There’s a narrow escape hatch, though. Institutions claiming they need specialised biometric capabilities for unique operations must submit written justification directly to the Office of the President for approval. But that’s clearly meant to be the exception, not the rule.

The NIA won’t leave agencies stranded during the transition. The NIA has been tasked to provide technical support to MDAs to facilitate data harmonisation and integration into the National Identity Register and the Identity Verification System platform. Minister for Interior Muntaka Mohammed Mubarak will oversee compliance and handle any agencies that drag their feet.

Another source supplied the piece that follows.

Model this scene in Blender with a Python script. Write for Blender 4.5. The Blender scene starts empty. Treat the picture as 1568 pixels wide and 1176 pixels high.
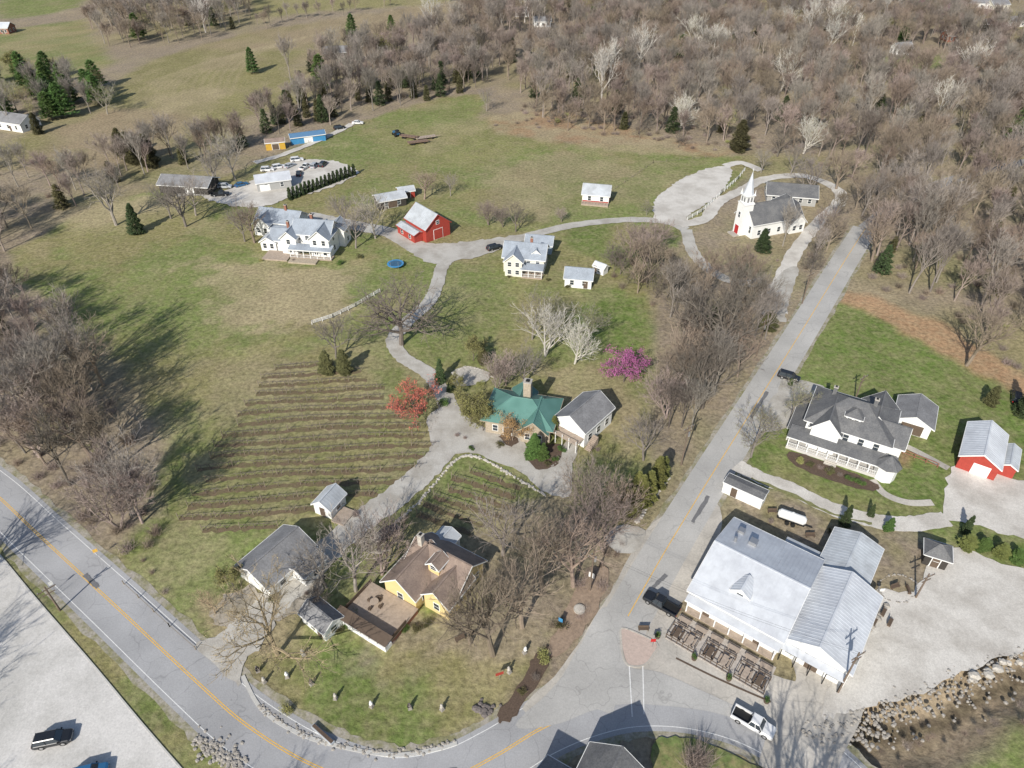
import bpy, math, random, bmesh
import numpy as np
from mathutils import Vector, Matrix

random.seed(7); RS=np.random.RandomState(5)
C=bpy.context
scene=C.scene
# ------------------------------------------------------------------ survey frame
# site plan marks were read off an oblique survey (u,v); g() turns them into metres on a level plane
H=95.0; TH=math.radians(38.0); F=1087.0
ST,CT=math.sin(TH),math.cos(TH)
def g(u,v,z=0.0):
    a=(u-784)/F; b=(588-v)/F
    dz=-ST+b*CT; t=(z-H)/dz
    return (a*t,(CT+b*ST)*t)

# ------------------------------------------------------------------ materials
MATS={}
def M(name,col,rough=.85,var=.18,scale=1.0,col2=None,scale2=None,bump=0.0,rnd=0.0,metal=0.0,obj=False,cracks=False,spec=.3,attr=None,detail=6,mix2=1.0):
    if name in MATS: return MATS[name]
    m=bpy.data.materials.new(name); m.use_nodes=True; nt=m.node_tree; N=nt.nodes; Lk=nt.links
    b=N['Principled BSDF']; b.inputs['Roughness'].default_value=rough; b.inputs['Metallic'].default_value=metal
    b.inputs['Specular IOR Level'].default_value=spec
    if obj:
        tc=N.new('ShaderNodeTexCoord'); vec=tc.outputs['Object']
    else:
        ge=N.new('ShaderNodeNewGeometry'); vec=ge.outputs['Position']
    n=N.new('ShaderNodeTexNoise'); n.inputs['Scale'].default_value=scale; n.inputs['Detail'].default_value=detail; n.inputs['Roughness'].default_value=.7
    Lk.new(vec,n.inputs['Vector'])
    mr=N.new('ShaderNodeMapRange'); mr.inputs[1].default_value=.3; mr.inputs[2].default_value=.7
    mr.inputs[3].default_value=1-var; mr.inputs[4].default_value=1+var
    Lk.new(n.outputs['Fac'],mr.inputs[0])
    if attr:
        at=N.new('ShaderNodeAttribute'); at.attribute_name=attr; base=at.outputs['Color']
    else:
        rgb=N.new('ShaderNodeRGB'); rgb.outputs[0].default_value=(*col,1); base=rgb.outputs[0]
    if col2:
        n2=N.new('ShaderNodeTexNoise'); n2.inputs['Scale'].default_value=scale2 or scale*.2; n2.inputs['Detail'].default_value=6; n2.inputs['Roughness'].default_value=.65
        Lk.new(vec,n2.inputs['Vector'])
        r2=N.new('ShaderNodeMapRange'); r2.inputs[1].default_value=.42; r2.inputs[2].default_value=.62; r2.inputs[4].default_value=mix2; Lk.new(n2.outputs['Fac'],r2.inputs[0])
        mx=N.new('ShaderNodeMix'); mx.data_type='RGBA'; Lk.new(r2.outputs[0],mx.inputs[0]); Lk.new(base,mx.inputs[6]); mx.inputs[7].default_value=(*col2,1)
        base=mx.outputs[2]
    vm=N.new('ShaderNodeVectorMath'); vm.operation='SCALE'; Lk.new(base,vm.inputs[0]); Lk.new(mr.outputs[0],vm.inputs['Scale'])
    out=vm.outputs[0]
    if rnd>0:
        oi=N.new('ShaderNodeObjectInfo'); r3=N.new('ShaderNodeMapRange'); r3.inputs[3].default_value=1-rnd; r3.inputs[4].default_value=1+rnd
        Lk.new(oi.outputs['Random'],r3.inputs[0]); v2=N.new('ShaderNodeVectorMath'); v2.operation='SCALE'
        Lk.new(out,v2.inputs[0]); Lk.new(r3.outputs[0],v2.inputs['Scale']); out=v2.outputs[0]
        hs=N.new('ShaderNodeHueSaturation'); r4=N.new('ShaderNodeMath'); r4.operation='MULTIPLY'; r4.inputs[1].default_value=7.31
        r5=N.new('ShaderNodeMath'); r5.operation='FRACT'; Lk.new(oi.outputs['Random'],r4.inputs[0]); Lk.new(r4.outputs[0],r5.inputs[0])
        r6=N.new('ShaderNodeMapRange'); r6.inputs[3].default_value=.485; r6.inputs[4].default_value=.515; Lk.new(r5.outputs[0],r6.inputs[0])
        Lk.new(r6.outputs[0],hs.inputs['Hue']); Lk.new(out,hs.inputs['Color']); out=hs.outputs[0]
    if cracks:
        nv=N.new('ShaderNodeTexNoise'); nv.inputs['Scale'].default_value=.25; Lk.new(vec,nv.inputs['Vector'])
        va=N.new('ShaderNodeVectorMath'); va.operation='MULTIPLY_ADD'; va.inputs[1].default_value=(6,6,0); Lk.new(nv.outputs['Color'],va.inputs[0]); Lk.new(vec,va.inputs[2])
        vo=N.new('ShaderNodeTexVoronoi'); vo.feature='DISTANCE_TO_EDGE'; vo.inputs['Scale'].default_value=.16; Lk.new(va.outputs[0],vo.inputs['Vector'])
        rc=N.new('ShaderNodeMapRange'); rc.inputs[1].default_value=.0; rc.inputs[2].default_value=.012; rc.inputs[3].default_value=.78; rc.inputs[4].default_value=1
        Lk.new(vo.outputs['Distance'],rc.inputs[0]); v3=N.new('ShaderNodeVectorMath'); v3.operation='SCALE'; Lk.new(out,v3.inputs[0]); Lk.new(rc.outputs[0],v3.inputs['Scale']); out=v3.outputs[0]
        n5=N.new('ShaderNodeTexNoise'); n5.inputs['Scale'].default_value=.09; n5.inputs['Detail'].default_value=6; Lk.new(vec,n5.inputs['Vector'])
        rr=N.new('ShaderNodeMapRange'); rr.inputs[1].default_value=.3; rr.inputs[2].default_value=.7; rr.inputs[3].default_value=.80; rr.inputs[4].default_value=1.17; Lk.new(n5.outputs['Fac'],rr.inputs[0])
        v4=N.new('ShaderNodeVectorMath'); v4.operation='SCALE'; Lk.new(out,v4.inputs[0]); Lk.new(rr.outputs[0],v4.inputs['Scale']); out=v4.outputs[0]
    Lk.new(out,b.inputs['Base Color'])
    if bump>0:
        bp=N.new('ShaderNodeBump'); bp.inputs['Strength'].default_value=1; bp.inputs['Distance'].default_value=bump
        Lk.new(n.outputs['Fac'],bp.inputs['Height']); Lk.new(bp.outputs[0],b.inputs['Normal'])
    MATS[name]=m; return m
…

The moratorium also references the Data Protection Act, 2012 (Act 843), which requires that all personal and biometric data collected by public institutions be secured and processed lawfully. Centralising everything under one authority should make it easier to enforce those protections, though it also creates a single point of potential failure if security isn’t properly managed.

A 2014 presidential moratorium on independent AFIS procurement, which the new directive now reinforces. That earlier attempt clearly didn’t stick, which explains why this version includes tougher enforcement mechanisms and explicit legal consequences for violations.

The policy reflects a broader push across West Africa to streamline digital identity systems. Nigeria has discussed similar harmonisation efforts for its biometric databases. For Ghana, consolidation could mean faster service delivery when citizens interact with multiple agencies, since they’d all verify identities through the same system instead of maintaining separate records.

Whether the six month deadline proves realistic remains to be seen. Government IT integration projects have a mixed track record, and merging potentially incompatible databases from dozens of agencies into one platform is technically complex. But with presidential authority behind it and explicit illegality attached to non compliance, agencies won’t have much room to delay.